North Korea's official news agency has announced that the country's leader, Kim Jong Il, has completed a trip to China - the first official confirmation of the visit. Chinese state media also report that Mr. Kim met with top Chinese officials.

Kim Jong Il (l) and China's President Hu Jintao at Beijing's Great Hall of the People
Kim Jong Il, left, and China's President Hu Jintao at Beijing's Great Hall of the People
The evening news broadcast on North Korean state-run television confirmed what diplomats and correspondents in the Chinese capital had been speculating about for days.

The announcer says that Mr. Kim paid an unofficial visit to China from January 10 to the 18 at the invitation of Chinese President Hu Jintao.

Japanese television, during the past week, had showed grainy video images of a person believed to be the North Korean leader, as well as glimpses of motorcades said to be transporting Mr. Kim to various meetings in southern Guangdong province and Beijing.

China's state-owned Xinhua news agency says President Hu accompanied Mr. Kim to a crop research institute and that the North Korean leader met with other top Chinese officials.

The official North Korean central news agency says Mr. Kim and President Hu agreed that their countries would "contribute to the peaceful resolution of the Korean Peninsula's nuclear issue by continually pursuing the six-way talks process."

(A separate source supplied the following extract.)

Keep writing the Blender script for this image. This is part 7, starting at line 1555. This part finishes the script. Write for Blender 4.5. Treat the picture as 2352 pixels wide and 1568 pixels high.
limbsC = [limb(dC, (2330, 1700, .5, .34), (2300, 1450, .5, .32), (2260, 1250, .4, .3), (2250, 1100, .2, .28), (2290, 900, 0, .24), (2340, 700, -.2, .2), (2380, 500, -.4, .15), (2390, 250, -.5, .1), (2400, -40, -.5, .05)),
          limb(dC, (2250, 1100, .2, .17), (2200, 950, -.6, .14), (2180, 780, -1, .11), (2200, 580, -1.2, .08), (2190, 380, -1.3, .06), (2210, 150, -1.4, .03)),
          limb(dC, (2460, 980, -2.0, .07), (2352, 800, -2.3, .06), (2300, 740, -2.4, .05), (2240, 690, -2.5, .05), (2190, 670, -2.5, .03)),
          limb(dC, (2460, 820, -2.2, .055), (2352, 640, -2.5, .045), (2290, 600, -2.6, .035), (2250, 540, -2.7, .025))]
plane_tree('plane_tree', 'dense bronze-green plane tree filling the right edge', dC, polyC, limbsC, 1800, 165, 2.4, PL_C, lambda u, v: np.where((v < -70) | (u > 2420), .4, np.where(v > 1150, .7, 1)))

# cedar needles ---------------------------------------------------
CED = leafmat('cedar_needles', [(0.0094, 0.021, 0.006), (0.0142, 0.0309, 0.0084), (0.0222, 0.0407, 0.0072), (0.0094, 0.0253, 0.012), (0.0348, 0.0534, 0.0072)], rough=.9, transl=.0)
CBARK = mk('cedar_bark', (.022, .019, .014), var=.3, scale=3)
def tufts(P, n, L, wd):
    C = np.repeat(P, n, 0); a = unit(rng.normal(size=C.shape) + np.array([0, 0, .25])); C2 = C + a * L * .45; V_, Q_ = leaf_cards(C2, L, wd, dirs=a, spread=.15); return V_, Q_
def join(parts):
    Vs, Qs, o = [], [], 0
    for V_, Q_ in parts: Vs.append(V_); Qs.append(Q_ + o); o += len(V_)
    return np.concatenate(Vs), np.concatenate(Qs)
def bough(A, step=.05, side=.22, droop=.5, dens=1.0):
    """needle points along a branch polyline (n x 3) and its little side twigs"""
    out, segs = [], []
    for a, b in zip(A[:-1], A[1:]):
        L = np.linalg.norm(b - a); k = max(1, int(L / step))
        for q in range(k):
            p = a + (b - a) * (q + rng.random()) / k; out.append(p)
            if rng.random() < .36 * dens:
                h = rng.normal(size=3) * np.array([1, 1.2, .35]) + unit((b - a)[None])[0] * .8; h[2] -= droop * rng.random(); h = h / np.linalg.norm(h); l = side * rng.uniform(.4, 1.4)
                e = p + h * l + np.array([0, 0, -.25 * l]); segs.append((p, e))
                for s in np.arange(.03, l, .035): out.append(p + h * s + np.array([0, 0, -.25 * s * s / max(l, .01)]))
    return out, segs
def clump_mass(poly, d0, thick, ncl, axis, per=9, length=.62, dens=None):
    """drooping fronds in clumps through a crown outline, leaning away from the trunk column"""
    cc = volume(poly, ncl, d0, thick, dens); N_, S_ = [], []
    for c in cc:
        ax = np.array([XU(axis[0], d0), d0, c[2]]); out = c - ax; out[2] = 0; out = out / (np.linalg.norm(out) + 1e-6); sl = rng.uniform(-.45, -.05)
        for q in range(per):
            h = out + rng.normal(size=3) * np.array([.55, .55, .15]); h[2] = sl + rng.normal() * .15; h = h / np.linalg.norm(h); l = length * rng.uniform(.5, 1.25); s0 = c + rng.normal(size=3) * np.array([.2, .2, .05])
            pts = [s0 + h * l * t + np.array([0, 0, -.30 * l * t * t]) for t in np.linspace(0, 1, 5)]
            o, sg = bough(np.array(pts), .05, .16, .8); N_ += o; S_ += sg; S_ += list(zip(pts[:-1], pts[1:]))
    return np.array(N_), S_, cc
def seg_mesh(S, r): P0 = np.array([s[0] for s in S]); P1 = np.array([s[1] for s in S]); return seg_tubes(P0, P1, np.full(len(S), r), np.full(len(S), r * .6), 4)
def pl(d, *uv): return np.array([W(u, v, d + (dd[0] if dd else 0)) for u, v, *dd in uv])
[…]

The news service report also says Mr. Kim called for the Chinese leader to join him "to overcome the difficulties in the six-way talks and to find a way to move forward."

In September, in the first joint statement to be issued during the six-nation nuclear talks, North Korea agreed to abandon its nuclear programs in exchange for aid and security guarantees.

But the November meeting of the six parties - both Koreas, host China, the United States, Japan and Russia - failed to make further progress.

North Korea last month announced it would boycott the negotiations until Washington lifts sanctions imposed for alleged counterfeiting and money laundering.